MADRID — The former Catalan leader Carles Puigdemont returned from Germany to Belgium on Saturday after Spain failed in an attempt to extradite him on charges of rebellion over an illegal declaration of independence.
Mr. Puigdemont said he would continue traveling around Europe to raise support for the cause of Catalan independence. He fled to Belgium in October after Madrid imposed direct rule on the region after his separatist administration declared independence.
“This will not be my last stop; this is not the end of my journey. I will travel around Europe to the four corners of the continent to defend our cause,” he said at a news conference held in Brussels alongside the current Catalan leader, Quim Torra, who had traveled to Spain to greet him.
Mr.
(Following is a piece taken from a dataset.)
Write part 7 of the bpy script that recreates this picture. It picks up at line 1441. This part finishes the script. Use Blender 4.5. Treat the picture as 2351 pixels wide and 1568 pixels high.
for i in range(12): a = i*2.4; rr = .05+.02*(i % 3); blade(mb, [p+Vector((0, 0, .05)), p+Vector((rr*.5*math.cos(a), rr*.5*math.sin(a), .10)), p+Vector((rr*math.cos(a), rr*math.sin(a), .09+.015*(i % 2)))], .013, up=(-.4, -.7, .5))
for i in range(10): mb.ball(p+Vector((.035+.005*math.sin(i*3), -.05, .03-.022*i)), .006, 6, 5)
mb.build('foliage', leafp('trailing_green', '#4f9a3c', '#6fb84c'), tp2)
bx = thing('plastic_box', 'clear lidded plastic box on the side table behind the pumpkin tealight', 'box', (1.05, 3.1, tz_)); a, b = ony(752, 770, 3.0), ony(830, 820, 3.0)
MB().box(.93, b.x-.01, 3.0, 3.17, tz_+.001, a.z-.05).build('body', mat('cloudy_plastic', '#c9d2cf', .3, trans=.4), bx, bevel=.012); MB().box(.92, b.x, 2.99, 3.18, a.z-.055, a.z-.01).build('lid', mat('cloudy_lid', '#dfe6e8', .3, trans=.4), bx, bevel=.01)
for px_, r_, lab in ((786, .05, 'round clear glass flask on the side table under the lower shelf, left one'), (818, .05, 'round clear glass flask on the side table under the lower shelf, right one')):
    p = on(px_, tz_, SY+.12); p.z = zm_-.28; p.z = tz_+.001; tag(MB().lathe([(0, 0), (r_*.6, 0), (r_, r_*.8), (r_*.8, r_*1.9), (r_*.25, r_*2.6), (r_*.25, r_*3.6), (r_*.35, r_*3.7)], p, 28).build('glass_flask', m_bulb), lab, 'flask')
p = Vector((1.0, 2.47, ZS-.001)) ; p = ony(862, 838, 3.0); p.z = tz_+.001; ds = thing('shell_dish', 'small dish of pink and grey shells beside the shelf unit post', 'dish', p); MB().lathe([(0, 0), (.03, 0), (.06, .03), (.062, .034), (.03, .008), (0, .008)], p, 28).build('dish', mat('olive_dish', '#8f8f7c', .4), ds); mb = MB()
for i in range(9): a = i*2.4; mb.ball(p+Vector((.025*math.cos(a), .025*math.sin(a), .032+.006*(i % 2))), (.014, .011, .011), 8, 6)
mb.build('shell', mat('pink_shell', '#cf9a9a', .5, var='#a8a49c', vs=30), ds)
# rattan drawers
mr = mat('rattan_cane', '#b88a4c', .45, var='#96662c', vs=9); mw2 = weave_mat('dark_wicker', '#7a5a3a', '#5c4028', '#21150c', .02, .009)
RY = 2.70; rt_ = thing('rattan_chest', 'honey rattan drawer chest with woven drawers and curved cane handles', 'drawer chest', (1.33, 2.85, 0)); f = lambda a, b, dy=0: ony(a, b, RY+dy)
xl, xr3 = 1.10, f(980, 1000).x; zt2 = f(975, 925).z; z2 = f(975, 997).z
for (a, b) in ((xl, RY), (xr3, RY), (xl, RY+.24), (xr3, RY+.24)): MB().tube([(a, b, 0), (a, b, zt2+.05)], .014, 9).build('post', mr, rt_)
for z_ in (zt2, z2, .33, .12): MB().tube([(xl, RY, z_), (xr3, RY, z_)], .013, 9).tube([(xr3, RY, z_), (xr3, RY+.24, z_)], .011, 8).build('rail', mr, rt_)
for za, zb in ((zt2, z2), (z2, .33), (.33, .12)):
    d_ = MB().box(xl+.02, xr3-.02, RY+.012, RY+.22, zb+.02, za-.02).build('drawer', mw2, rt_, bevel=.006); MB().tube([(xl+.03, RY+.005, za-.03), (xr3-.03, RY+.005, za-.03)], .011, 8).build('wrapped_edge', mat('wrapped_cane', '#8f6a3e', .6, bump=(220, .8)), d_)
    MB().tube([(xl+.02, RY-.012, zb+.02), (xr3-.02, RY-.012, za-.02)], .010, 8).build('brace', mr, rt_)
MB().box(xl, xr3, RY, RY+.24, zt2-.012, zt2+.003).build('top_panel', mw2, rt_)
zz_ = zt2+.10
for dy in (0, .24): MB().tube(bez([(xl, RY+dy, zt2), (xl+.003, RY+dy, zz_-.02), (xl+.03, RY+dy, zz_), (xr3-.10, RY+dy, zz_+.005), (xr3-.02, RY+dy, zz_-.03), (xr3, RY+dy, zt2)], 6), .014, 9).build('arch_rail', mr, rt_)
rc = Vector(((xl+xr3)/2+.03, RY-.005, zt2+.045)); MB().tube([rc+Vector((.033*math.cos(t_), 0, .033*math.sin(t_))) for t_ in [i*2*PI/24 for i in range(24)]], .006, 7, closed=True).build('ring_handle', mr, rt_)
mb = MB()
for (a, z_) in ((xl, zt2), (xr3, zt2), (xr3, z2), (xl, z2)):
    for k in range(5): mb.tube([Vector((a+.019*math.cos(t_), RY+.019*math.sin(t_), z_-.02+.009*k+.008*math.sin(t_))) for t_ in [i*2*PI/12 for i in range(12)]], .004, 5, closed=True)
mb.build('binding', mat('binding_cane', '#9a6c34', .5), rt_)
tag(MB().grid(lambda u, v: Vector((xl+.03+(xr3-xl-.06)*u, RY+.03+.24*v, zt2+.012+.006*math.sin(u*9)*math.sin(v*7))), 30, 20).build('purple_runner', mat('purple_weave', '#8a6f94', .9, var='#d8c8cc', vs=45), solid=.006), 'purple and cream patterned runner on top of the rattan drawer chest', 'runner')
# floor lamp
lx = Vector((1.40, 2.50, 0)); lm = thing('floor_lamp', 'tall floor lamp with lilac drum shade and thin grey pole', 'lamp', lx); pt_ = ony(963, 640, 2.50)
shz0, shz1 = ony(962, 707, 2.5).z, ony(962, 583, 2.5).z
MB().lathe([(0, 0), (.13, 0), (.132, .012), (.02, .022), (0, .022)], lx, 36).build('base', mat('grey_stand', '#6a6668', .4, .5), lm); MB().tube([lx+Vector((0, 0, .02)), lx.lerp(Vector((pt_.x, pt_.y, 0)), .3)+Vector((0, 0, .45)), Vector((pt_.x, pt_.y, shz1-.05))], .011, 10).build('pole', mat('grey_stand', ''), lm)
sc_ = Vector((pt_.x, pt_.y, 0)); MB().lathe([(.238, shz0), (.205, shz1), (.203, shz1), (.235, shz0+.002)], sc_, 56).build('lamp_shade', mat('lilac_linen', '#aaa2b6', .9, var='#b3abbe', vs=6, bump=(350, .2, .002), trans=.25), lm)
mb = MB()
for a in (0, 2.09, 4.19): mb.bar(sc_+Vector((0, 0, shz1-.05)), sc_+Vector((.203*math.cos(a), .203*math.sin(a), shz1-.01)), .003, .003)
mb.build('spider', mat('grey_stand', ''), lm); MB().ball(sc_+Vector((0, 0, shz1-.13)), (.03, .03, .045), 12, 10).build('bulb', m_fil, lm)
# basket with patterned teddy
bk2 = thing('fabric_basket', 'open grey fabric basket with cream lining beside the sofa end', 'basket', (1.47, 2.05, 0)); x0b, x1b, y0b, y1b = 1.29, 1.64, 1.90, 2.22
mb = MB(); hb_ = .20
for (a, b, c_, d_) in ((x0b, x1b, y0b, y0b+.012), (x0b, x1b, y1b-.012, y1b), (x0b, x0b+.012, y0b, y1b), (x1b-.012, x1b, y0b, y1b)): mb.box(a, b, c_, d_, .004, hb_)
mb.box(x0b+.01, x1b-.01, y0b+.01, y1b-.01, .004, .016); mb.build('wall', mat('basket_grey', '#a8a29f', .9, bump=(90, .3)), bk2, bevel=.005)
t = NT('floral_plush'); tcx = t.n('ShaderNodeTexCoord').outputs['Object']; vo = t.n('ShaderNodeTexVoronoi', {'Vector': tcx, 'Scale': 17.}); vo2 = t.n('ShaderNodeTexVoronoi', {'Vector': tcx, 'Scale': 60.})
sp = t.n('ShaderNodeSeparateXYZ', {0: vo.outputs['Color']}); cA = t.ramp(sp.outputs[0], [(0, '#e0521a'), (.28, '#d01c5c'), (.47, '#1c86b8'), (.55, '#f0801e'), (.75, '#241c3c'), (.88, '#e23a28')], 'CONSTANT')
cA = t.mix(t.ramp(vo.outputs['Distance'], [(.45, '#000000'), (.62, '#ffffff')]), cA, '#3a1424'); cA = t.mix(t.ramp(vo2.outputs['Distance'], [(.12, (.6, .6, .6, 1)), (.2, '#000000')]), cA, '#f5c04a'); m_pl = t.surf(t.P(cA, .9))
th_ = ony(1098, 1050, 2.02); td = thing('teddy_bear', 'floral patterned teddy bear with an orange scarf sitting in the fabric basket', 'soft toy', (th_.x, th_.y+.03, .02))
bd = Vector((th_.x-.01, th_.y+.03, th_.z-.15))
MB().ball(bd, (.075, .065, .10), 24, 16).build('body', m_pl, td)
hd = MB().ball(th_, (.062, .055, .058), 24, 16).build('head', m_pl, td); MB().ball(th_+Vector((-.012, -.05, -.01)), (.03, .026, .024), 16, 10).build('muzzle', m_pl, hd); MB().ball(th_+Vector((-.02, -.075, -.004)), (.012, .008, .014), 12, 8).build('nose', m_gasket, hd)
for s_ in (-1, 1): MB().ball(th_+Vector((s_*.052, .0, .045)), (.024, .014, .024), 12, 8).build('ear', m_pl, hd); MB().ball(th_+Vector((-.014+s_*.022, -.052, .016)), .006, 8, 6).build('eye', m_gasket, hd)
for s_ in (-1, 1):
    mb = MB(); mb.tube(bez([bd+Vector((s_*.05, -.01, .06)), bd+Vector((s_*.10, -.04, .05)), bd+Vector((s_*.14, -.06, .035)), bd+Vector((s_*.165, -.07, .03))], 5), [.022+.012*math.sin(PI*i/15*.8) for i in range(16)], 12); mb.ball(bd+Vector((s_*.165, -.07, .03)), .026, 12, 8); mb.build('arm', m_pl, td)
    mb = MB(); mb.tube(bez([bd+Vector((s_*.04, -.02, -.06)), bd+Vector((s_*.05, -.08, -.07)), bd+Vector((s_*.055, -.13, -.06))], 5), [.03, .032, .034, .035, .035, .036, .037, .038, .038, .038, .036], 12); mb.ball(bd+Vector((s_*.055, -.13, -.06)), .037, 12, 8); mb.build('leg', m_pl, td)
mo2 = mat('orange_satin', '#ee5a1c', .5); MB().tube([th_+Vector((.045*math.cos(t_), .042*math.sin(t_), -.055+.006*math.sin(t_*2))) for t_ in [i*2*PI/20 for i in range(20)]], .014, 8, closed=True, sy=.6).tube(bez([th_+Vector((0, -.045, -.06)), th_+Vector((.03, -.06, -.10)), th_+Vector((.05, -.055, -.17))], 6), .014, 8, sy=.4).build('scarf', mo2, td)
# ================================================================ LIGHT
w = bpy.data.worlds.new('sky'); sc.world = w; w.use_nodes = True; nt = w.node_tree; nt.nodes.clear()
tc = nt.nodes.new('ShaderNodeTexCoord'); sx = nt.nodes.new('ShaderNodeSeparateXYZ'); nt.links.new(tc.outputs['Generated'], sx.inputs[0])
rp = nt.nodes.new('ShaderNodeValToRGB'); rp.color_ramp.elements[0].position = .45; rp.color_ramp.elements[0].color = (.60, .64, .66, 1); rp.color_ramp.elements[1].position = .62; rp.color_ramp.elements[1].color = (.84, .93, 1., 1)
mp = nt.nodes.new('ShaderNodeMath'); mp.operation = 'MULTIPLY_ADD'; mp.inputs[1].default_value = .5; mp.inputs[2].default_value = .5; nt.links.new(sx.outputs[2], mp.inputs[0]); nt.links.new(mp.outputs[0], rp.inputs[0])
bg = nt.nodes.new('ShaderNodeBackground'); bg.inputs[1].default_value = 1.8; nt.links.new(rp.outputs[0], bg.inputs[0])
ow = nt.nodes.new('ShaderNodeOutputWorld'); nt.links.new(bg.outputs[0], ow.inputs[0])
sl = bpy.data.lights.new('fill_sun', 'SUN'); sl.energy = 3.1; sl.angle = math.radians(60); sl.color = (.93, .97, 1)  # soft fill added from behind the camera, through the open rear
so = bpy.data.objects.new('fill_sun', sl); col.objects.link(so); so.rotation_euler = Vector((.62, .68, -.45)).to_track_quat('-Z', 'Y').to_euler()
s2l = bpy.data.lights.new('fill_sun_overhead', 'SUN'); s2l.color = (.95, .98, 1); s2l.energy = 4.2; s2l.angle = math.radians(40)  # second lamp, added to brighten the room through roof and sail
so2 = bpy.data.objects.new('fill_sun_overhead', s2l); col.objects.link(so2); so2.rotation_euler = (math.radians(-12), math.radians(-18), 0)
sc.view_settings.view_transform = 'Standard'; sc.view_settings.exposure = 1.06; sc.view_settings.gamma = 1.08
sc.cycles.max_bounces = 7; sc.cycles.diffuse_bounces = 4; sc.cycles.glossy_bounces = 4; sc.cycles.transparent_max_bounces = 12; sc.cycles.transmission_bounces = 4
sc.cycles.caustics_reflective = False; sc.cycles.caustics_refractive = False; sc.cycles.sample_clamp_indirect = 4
Puigdemont, 55, was arrested on March 25 at a gas station in the northern German region of Schleswig-Holstein while returning to Belgium after a journey to Finland.
A German court ruled this month that he could be extradited to Spain to face a separate charge for misuse of public funds, but not for the more serious charge of rebellion.
Under European law, that means Spain would have been banned from trying him on the more serious charge if the extradition were to proceed. The Spanish court rejected that proposal, lifting the arrest warrant altogether.
The charges against Mr. Puigdemont and the five others remain in place, however, meaning they would be arrested if they return to Spain.
Relations between Spain’s central government in Madrid and the Catalan capital, Barcelona, have thawed in recent weeks, with Mr. Sanchez hosting cordial talks with Mr. Torra in Madrid this month.
But Mr. Sanchez, who took office in June after his more hard-line conservative predecessor, Mariano Rajoy, lost a confidence vote, has ruled out allowing any referendum on independence, saying it goes against Spain’s constitution.
Mr. Puigdemont said on Saturday that Mr. Sanchez’s period of grace regarding the Catalan issue was over and that it was a time for action, not words.